Jay Leno’s 2015 Shelby GT350R Sounds Incredible

Carroll Shelby would approve this macho Mustang.

Jay Leno Shelby Mustang
Youtube.com/Jay Leno's Garage

The first 30 seconds of this week’s installment of Jay Leno’s Garage are solely the dulcet exhaust notes of his 2015 Ford Mustang GT350R. The naturally aspirated V-8’s throaty growl— as Leno works through the powerband, all the way up to that absurdly high redline (8250 rpm)—is sublime. If the remainder of the 28-minute video was all snarling Shelby plowing through the revs, we’d be fine with that. But Jamal Hameedi, Ford’s Global Performance Vehicle Chief Engineer, flew in from Motor City to talk with Leno about what makes this limited-edition bullet so special. So let’s break that down.

Ford made only 37 R models of the Shelby GT350, in a nod to the 37 racing models that were produced with Carroll’s help 50 years earlier. If we’ve learned anything from the breathing bolt of denim that is Jay Leno, it’s this: Whenever a car comes in limited numbers, he will be the first in line with his checkbook. Leno was pleased that, in another salute to its grandfather, this 350R is the same color as the original ’65, which the comedian also owns (cue jealousy in the form of hatred in the comments). The powerplant is a V-8, 5.2-liter four-cammer with a flat-plane crank. It puts out 526 horsepower and 429 lb.-ft. of torque. And get this: It’s 13 lb. lighter than the V-8 of a Ferrari 458 Italia. Hameedi knows this because Ford bought a Ferrari 458 V-8 and took it apart to benchmark it. Then beat it.

The GT350R is the only Ford to receive this engine, one of the few normally aspirated 500-plus- horsepower engines left on the planet. While it’s not available in any other Ford platform, Hameedi briefly considered it for the new GT but ultimately chose the EcoBoost V-6. The flat-plane crankshaft helps the engine breathe better and produce better power, particularly at high rpm. Traditionally, flat-planes have been used on smaller displacement V-8s, and the vast majority of American V-8s are larger. At 305 cubic inches, the 2015 GT350R’s V-8 is not much bigger than the original GT350R 289 engine.

The unique tweaks to Leno’s GT350R aren’t all under the hood.
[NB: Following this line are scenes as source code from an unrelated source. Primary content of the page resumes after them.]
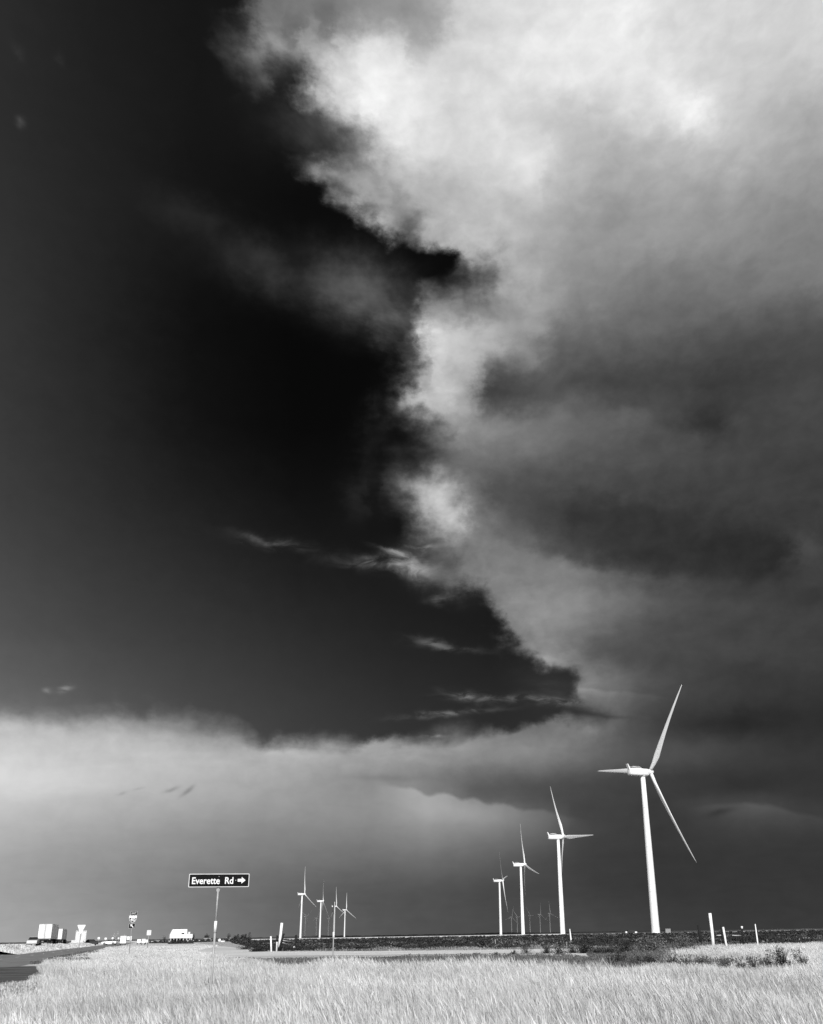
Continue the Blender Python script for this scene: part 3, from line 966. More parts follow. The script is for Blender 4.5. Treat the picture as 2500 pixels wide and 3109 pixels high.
def lettering(body, size, m, parent, loc, bold=0.0, align='LEFT', width=None, x0=None):
    "a word, each letter an object of its own"
    me = letters(body, size, bold, align)
    n = len(me.vertices)
    if width:
        xs_ = [v.co.x for v in me.vertices]
        k_ = width / (max(xs_) - min(xs_))
        me.transform(Matrix.Diagonal((k_, 1, 1, 1)))
        me.transform(Matrix.Translation((x0 - min(xs_) * k_, 0, 0)))
    par = list(range(n))

    def find(a):
        while par[a] != a:
            par[a] = par[par[a]]
            a = par[a]
        return a
    for e in me.edges:
        par[find(e.vertices[0])] = find(e.vertices[1])
    isl = {}
    for a in range(n):
        isl.setdefault(find(a), []).append(a)
    spans = sorted((min(me.vertices[a].co.x for a in l), max(me.vertices[a].co.x for a in l), l) for l in isl.values())
    grp = []
    for lo, hi, l in spans:
        if grp and lo < grp[-1][1] - 0.25 * (hi - lo):
            grp[-1][1] = max(hi, grp[-1][1])
            grp[-1][2] += l
        else:
            grp.append([lo, hi, list(l)])
    for lo, hi, l in grp:
        idx = {a: i for i, a in enumerate(l)}
        mm = bpy.data.meshes.new('letter')
        mm.from_pydata([me.vertices[a].co[:] for a in l], [], [tuple(idx[a] for a in p_.vertices) for p_ in me.polygons if p_.vertices[0] in idx])
        mesh_ob('letter', mm, parent, m).location = loc
    bpy.data.meshes.remove(me)


def rrect(w, h, r, n=5):
    pts = []
    for cx, cz, a0 in ((w / 2 - r, -h / 2 + r, -90), (w / 2 - r, h / 2 - r, 0), (-w / 2 + r, h / 2 - r, 90), (-w / 2 + r, -h / 2 + r, 180)):
        for k in range(n + 1):
            a = R(a0 + 90 * k / n)
            pts.append((cx + r * math.cos(a), cz + r * math.sin(a)))
    return pts


def face_cam(p):
    return math.atan2(-p[0], p[1])            # +Y of the local frame points away from the camera


def T4(x=0, y=0, z=0):
    return Matrix.Translation((x, y, z))


# street name sign
DS = 20.0
c = Vector(at(666, 2673.5, DS))
sw = px2m(179, c)
sh = px2m(38.5, c)
base = Vector((c.x, c.y, 0))
sg = empty('street_sign', base, face_cam(c), 'dark Everette Rd street name sign on a thin post in tall grass', 'street sign')
pz = c.z
pan = MB().prism(rrect(sw, sh, sw * 0.016), T4(0, 0, pz), 0.012).build('sign_panel', M['offwhite'], sg)
MB().prism(rrect(sw - sh * .11, sh - sh * .11, sw * 0.012), T4(0, -0.0075, pz), 0.003).build('sign_face', M['signdark'], pan)
cap = sh * 0.50
lettering('Everette  Rd', cap / 0.72, M['signwhite'], pan, (0, -0.0105, pz - cap * 0.5), bold=0.0032, width=sw * 0.68, x0=-sw / 2 + sw * 0.055)
ar = MB()
ax0, ax1, axh, at_, ah = sw * .308, sw * .438, sw * .372, sh * .105, sh * .245
ar.prism([(ax0, -at_), (axh, -at_), (axh, -ah), (ax1, 0), (axh, ah), (axh, at_), (ax0, at_)], T4(0, -0.0105, pz), 0.003)
ar.build('arrow', M['signwhite'], pan)
MB().prism([(sw * .268, -sh * .03), (sw * .282, -sh * .03), (sw * .282, sh * .03), (sw * .268, sh * .03)], T4(0, -0.0105, pz), 0.003).build('dash', M['steel'], pan)
xo = px2m(-1.0, c)
zs0 = at(654, 2832, DS)[2]
zs1 = at(656, 2797, DS)[2]
po = MB()
po.tube([(xo, 0.03, pz - sh * .5), (xo, 0.03, zs1 - .05)], [px2m(2.7, c)] * 2, 8)
po.box((xo, 0.045, pz - sh * .35), (0.06, 0.03, sh * .9))
po.tube([(xo, 0.03, zs0 + .02), (xo, 0.03, -0.2)], [px2m(3.3, c)] * 2, 8)
po.build('post', M['steel'], sg)
MB().tube([(xo, 0.03, zs0), (xo, 0.03, zs1)], [px2m(4.4, c)] * 2, 12).build('sleeve', M['white'], sg)
for dz in (-sh * .28, sh * .28):
    MB().tube([(xo, -0.02, pz + dz), (xo, -0.009, pz + dz)], [0.007, 0.007], 8).build('bolt', M['steel'], pan)

# stop sign seen edge-on, same kind of post
DE = 40.0
c2 = Vector(at(1016, 2758, DE))
se = empty('road_sign', (c2.x, c2.y, 0), face_cam(c2) + R(86), 'road sign seen edge-on, its post with white sleeve, before the left turbine cluster', 'road sign')
oc = [(0.38 * math.cos(R(22.5 + 45 * k)) * 1.08, 0.38 * math.sin(R(22.5 + 45 * k)) * 1.08) for k in range(8)]
hb = px2m(18, c2)
MB().prism([(x * hb / .41, z * hb / .41) for x, z in oc], T4(0, 0.03, c2.z), 0.03).build('sign_panel', M['dark'], se)
z0, z1 = at(1011, 2848, DE)[2], at(1012, 2830, DE)[2]
MB().tube([(0, 0, c2.z + hb), (0, 0, -0.2)], [px2m(1.7, c2)] * 2, 8).build('post', M['steel'], se)
MB().tube([(0, 0, z0), (0, 0, z1)], [px2m(2.9, c2)] * 2, 10).build('sleeve', M['white'], se)

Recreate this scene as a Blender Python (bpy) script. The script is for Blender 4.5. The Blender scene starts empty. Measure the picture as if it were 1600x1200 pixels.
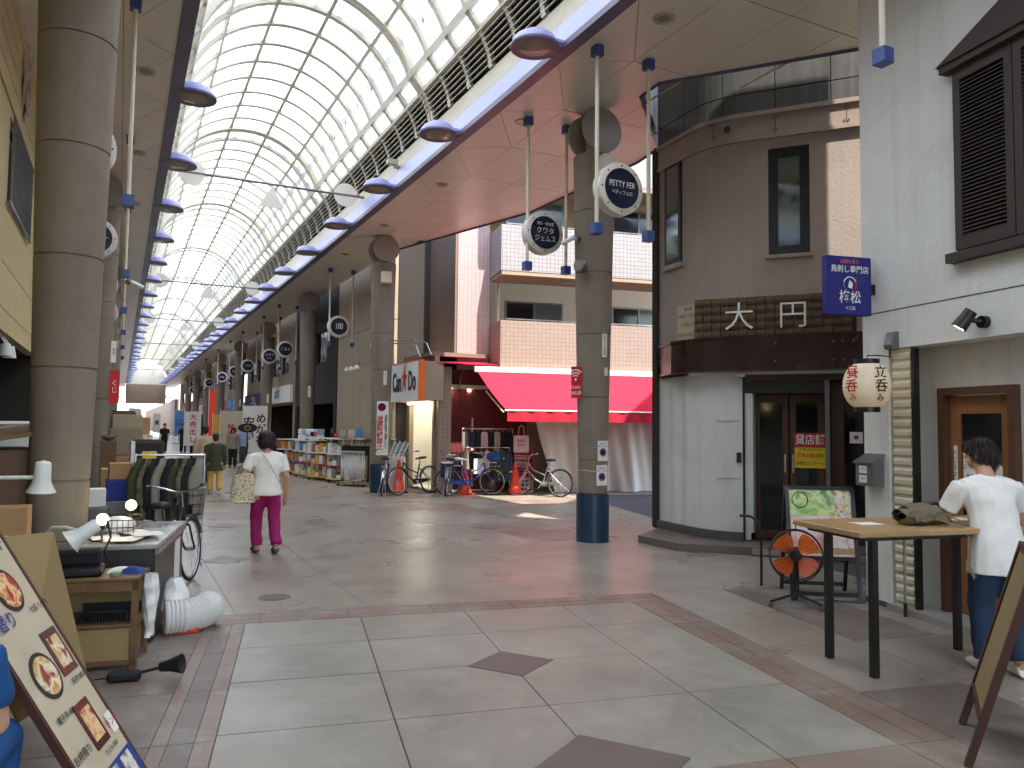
import bpy, bmesh, math, random
from mathutils import Vector, Matrix
random.seed(7)
R = math.radians
S = bpy.context.scene
COL = S.collection

# ------------------------------------------------------------------ camera, world, sun, exposure
cam_d = bpy.data.cameras.new('camera'); cam = bpy.data.objects.new('camera', cam_d); COL.objects.link(cam)
cam_d.sensor_width = 36; cam_d.lens = 27.0; cam_d.clip_start = 0.05; cam_d.clip_end = 1200
YAW, PITCH, ROLL = R(27.0), R(3.15), R(0.6)
fw = Vector((math.sin(YAW)*math.cos(PITCH), math.cos(YAW)*math.cos(PITCH), math.sin(PITCH)))
rt = Vector((math.cos(YAW), -math.sin(YAW), 0)); up = rt.cross(fw)
r2 = rt*math.cos(ROLL) + up*math.sin(ROLL); u2 = up*math.cos(ROLL) - rt*math.sin(ROLL)
mw = Matrix((r2, u2, -fw)).transposed().to_4x4(); mw.translation = (0, 0, 1.65)
cam.matrix_world = mw
S.camera = cam
SUN_EL, SUN_TRAVEL = R(61.0), Vector((-0.10, 0.99)).normalized()
w = bpy.data.worlds.new('World'); S.world = w; w.use_nodes = True
nt = w.node_tree; bgn = nt.nodes['Background']
sky = nt.nodes.new('ShaderNodeTexSky'); sky.sky_type = 'NISHITA'; sky.sun_disc = False
sky.sun_elevation = SUN_EL; sky.sun_rotation = math.atan2(-SUN_TRAVEL.x, -SUN_TRAVEL.y)
sky.air_density = 1.2; sky.dust_density = 2.0; sky.ozone_density = 1.0
nt.links.new(sky.outputs[0], bgn.inputs[0]); bgn.inputs[1].default_value = 0.15
sd = bpy.data.lights.new('sun', 'SUN'); sd.energy = 2.4; sd.angle = R(0.55); sd.color = (1, .95, .87)
sun = bpy.data.objects.new('sun', sd); COL.objects.link(sun)
sun.rotation_euler = Vector((SUN_TRAVEL.x*math.cos(SUN_EL), SUN_TRAVEL.y*math.cos(SUN_EL), -math.sin(SUN_EL))).to_track_quat('-Z', 'Y').to_euler()
vs = S.view_settings; vs.view_transform = 'Standard'; vs.look = 'None'; vs.gamma = 1; vs.use_curve_mapping = False
vs.exposure = 2.3
cy = S.cycles
cy.max_bounces = 9; cy.diffuse_bounces = 5; cy.glossy_bounces = 3; cy.transmission_bounces = 5; cy.transparent_max_bounces = 8
cy.sample_clamp_indirect = 6; cy.use_denoising = True; cy.caustics_reflective = False; cy.caustics_refractive = False
try: cy.denoiser = 'OPENIMAGEDENOISE'
except Exception: pass

# ------------------------------------------------------------------ materials
def lin(c):
    if isinstance(c, str): c = [int(c[i:i+2], 16) for i in (0, 2, 4)]
    return tuple((v/255/12.92 if v/255 <= .04045 else ((v/255+.055)/1.055)**2.4) for v in c)
MATS = {}
def M(name, col, rough=.6, var=.10, scale=2.5, bump=0.0, bscale=60.0, metal=0.0, rnd=0.0, dirt=0.0, dcol=(60, 52, 44), rvar=.08, spec=.5, emit=0, alpha=1, coat=0):
    """Principled paint/stone/metal with two scales of colour mottling, optional grain relief, per-object variation and dirt."""
    m = bpy.data.materials.new(name); m.use_nodes = True; MATS[name] = m
    n = m.node_tree.nodes; l = m.node_tree.links; b = n['Principled BSDF']
    g = n.new('ShaderNodeNewGeometry')
    c0 = lin(col)
    def noise(s, d=4, r=.55):
        t = n.new('ShaderNodeTexNoise'); t.inputs['Scale'].default_value = s; t.inputs['Detail'].default_value = d; t.inputs['Roughness'].default_value = r
        l.new(g.outputs['Position'], t.inputs['Vector']); return t
    t1 = noise(scale)
    mr = n.new('ShaderNodeMapRange'); mr.inputs[1].default_value = .25; mr.inputs[2].default_value = .75
    mr.inputs[3].default_value = 1-var; mr.inputs[4].default_value = 1+var
    l.new(t1.outputs[0], mr.inputs[0])
    val = mr.outputs[0]
    if rnd:
        oi = n.new('ShaderNodeObjectInfo'); m2 = n.new('ShaderNodeMapRange'); m2.inputs[3].default_value = 1-rnd; m2.inputs[4].default_value = 1+rnd
        l.new(oi.outputs['Random'], m2.inputs[0]); mm = n.new('ShaderNodeMath'); mm.operation = 'MULTIPLY'
        l.new(val, mm.inputs[0]); l.new(m2.outputs[0], mm.inputs[1]); val = mm.outputs[0]
    if bump:
        t2 = noise(bscale, 3, .6)
        m3 = n.new('ShaderNodeMapRange'); m3.inputs[1].default_value = .3; m3.inputs[2].default_value = .7; m3.inputs[3].default_value = 1-var*.8; m3.inputs[4].default_value = 1+var*.8
        l.new(t2.outputs[0], m3.inputs[0]); mm = n.new('ShaderNodeMath'); mm.operation = 'MULTIPLY'
        l.new(val, mm.inputs[0]); l.new(m3.outputs[0], mm.inputs[1]); val = mm.outputs[0]
        bp = n.new('ShaderNodeBump'); bp.inputs['Strength'].default_value = bump; bp.inputs['Distance'].default_value = .01
        l.new(t2.outputs[0], bp.inputs['Height']); l.new(bp.outputs[0], b.inputs['Normal'])
    mx = n.new('ShaderNodeMix'); mx.data_type = 'RGBA'; mx.blend_type = 'MULTIPLY'; mx.inputs[0].default_value = 1
    mx.inputs[6].default_value = (*c0, 1); l.new(val, mx.inputs[7])
    out = mx.outputs[2]
    if dirt:
        t3 = noise(scale*.7+.6, 8, .7)
        m4 = n.new('ShaderNodeMapRange'); m4.inputs[1].default_value = .48; m4.inputs[2].default_value = .78; m4.inputs[4].default_value = dirt
        l.new(t3.outputs[0], m4.inputs[0])
        md = n.new('ShaderNodeMix'); md.data_type = 'RGBA'; l.new(m4.outputs[0], md.inputs[0]); l.new(out, md.inputs[6]); md.inputs[7].default_value = (*lin(dcol), 1)
        out = md.outputs[2]
    l.new(out, b.inputs['Base Color'])
    m5 = n.new('ShaderNodeMapRange'); m5.inputs[1].default_value = .25; m5.inputs[2].default_value = .75; m5.inputs[3].default_value = max(.02, rough-rvar); m5.inputs[4].default_value = min(1, rough+rvar)
    l.new(t1.outputs[0], m5.inputs[0]); l.new(m5.outputs[0], b.inputs['Roughness'])
    b.inputs['Metallic'].default_value = metal; b.inputs['Specular IOR Level'].default_value = spec
    b.inputs['Coat Weight'].default_value = coat
    if emit:
        l.new(out, b.inputs['Emission Color']); b.inputs['Emission Strength'].default_value = emit
    b.inputs['Alpha'].default_value = alpha
    return m
def nodes_of(m): return m.node_tree.nodes, m.node_tree.links, m.node_tree.nodes['Principled BSDF']

M('stone', (148, 141, 128), .38, .10, 1.4, .05, 260, rnd=.06, dirt=.35, dcol=(88, 85, 78), rvar=.1)
M('stone_far', (150, 138, 123), .32, .12, 1.1, .05, 200, rnd=.07, dirt=.35, dcol=(86, 80, 73), rvar=.1)
M('stone_dark', (108, 97, 90), .45, .10, 3, .05, 260, rnd=.08)
M('stone_pink', (128, 103, 88), .45, .12, 2.2, .05, 220, rnd=.08, dirt=.3, dcol=(120, 100, 88))
M('stone_brown', (108, 95, 85), .5, .12, 2.2, .05, 220, rnd=.10, dirt=.3, dcol=(100, 88, 80))
M('joint', (88, 82, 74), .85, .1)
M('asphalt', (72, 72, 76), .9, .12, 1.2, .25, 220)
M('kerb', (150, 145, 140), .7, .1, 2, .1, 120)
M('column_stone', (132, 122, 107), .82, .12, 1.6, .2, 110, dirt=.4, dcol=(98, 88, 76))
M('column_blue', (42, 66, 88), .35, .08, 3, metal=.3)
M('cream_panel', (228, 220, 206), .34, .05, .8, rnd=.02, rvar=.05)
M('cream_steel', (182, 176, 156), .45, .05, 1.5, dirt=.25, dcol=(170, 158, 130))
M('fascia', (92, 88, 112), .4, .06, 1)
M('lilac', (168, 172, 214), .35, .06, 1)
M('lilac_dome', (150, 152, 204), .32, .05, 2)
M('pole_cream', (222, 214, 192), .4, .04)
M('block_blue', (62, 86, 146), .4, .06)
M('disc_grey', (158, 150, 140), .5, .05)
M('sign_navy', (22, 32, 58), .3, .05)
M('sign_rim', (222, 218, 210), .4, .04)
M('white_paint', (236, 236, 230), .55, .03, 1.2)
M('white_text', (240, 240, 236), .6, .02)
M('stucco', (226, 226, 220), .9, .04, 1.2, .5, 34, dirt=.15, dcol=(178, 176, 168))
M('plaster_white', (218, 218, 214), .85, .05, .9, .15, 30, dirt=.3, dcol=(150, 144, 134))
M('brown_stucco', (172, 158, 148), .9, .06, 1, .35, 26, dirt=.2, dcol=(108, 94, 84))
M('cornice_brown', (164, 148, 134), .5, .05, 2, dirt=.2)
M('panel_grey', (84, 84, 80), .45, .12, 1.5, .08, 90, dirt=.35, dcol=(60, 58, 54))
M('maroon', (52, 26, 26), .28, .12, 2, dirt=.3, dcol=(80, 50, 44))
M('dark_wood', (84, 54, 36), .5, .15, 5, .1, 60)
M('door_wood', (140, 92, 56), .45, .12, 4, .1, 50)
M('table_wood', (172, 138, 94), .4, .12, 4, .06, 60)
M('shelf_wood', (112, 82, 54), .55, .15, 5, .12, 60)
M('shutter_brown', (62, 52, 46), .7, .12, 4, .15, 60)
M('black_metal', (24, 24, 25), .4, .1)
M('black_plastic', (22, 22, 23), .5, .1)
M('dark_frame', (30, 34, 38), .4, .08)
M('grey_metal', (122, 124, 124), .4, .08, metal=.6)
M('steel', (190, 190, 188), .28, .06, metal=.9)
M('chrome', (210, 210, 212), .18, .04, metal=1)
M('roller', (208, 200, 174), .5, .06, 1, dirt=.3, dcol=(150, 138, 112))
M('red_awning', (206, 40, 66), .75, .05, 1.5, .05, 300)
M('red_dark', (112, 40, 38), .7, .08, 2)
M('red_sign', (196, 32, 42), .5, .04)
M('cone_red', (226, 62, 36), .45, .06)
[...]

After you get hauling, you’ll need to stop adequately, so custom Brembo brakes were employed. There’s a special two-piece rotor in which the center aluminum section is pinned to the steel rotor, meaning the brake is lighter and affords superior cooling. And while the rear seats have been deleted, Leno swapped out the stock Recaro buckets for Ford GT seats, which he finds more comfortable.

As for the bodywork, it’s all new from the A-pillar forward. To reduce drag, the wide hood has been dropped 60 millimeters in spots, which means its significantly lower than that of a regular Mustang GT. There’s a new splitter to help with downforce; it’s plastic, not carbon fiber, which means it won’t cost a whole new car to replace should it crack. This front splitter is complemented by a carbon-fiber rear wing and sticky Michelin Pilot Cup tires.  

The ride height of Leno’s GT350R has been lowered, and Jay can get very granular with stiffness of the suspension system, thanks to MagneRide dampers. The more electrical current sent through the magnetorheological fluid, the stiffer the ride. It’s infinitely variable, for increased control and better handling on the track. Finally, there’s that loud and proud exhaust, which heralds your arrival from miles away. The stainless steel quad tips are mounted to the fascia, not to the pipes, which provides a nice air gap. If you look closely, you’ll see holes visible in the tips. Hameedi says these were necessary because the gummy Michelins which were depositing piles of rocks into the exhaust tips, and this road debris needed to be drained.

Hameedi says Ford sought to create a balanced car in which no one aspect overshadows any any other, or the sum of the bits. Leno thinks Ford has nailed it, calling the GT350R the pinnacle of Mustang development. The episode concludes with 10 minutes of Leno pounding the asphalt, accompanied by a sweet symphony from the tailpipes. More, please.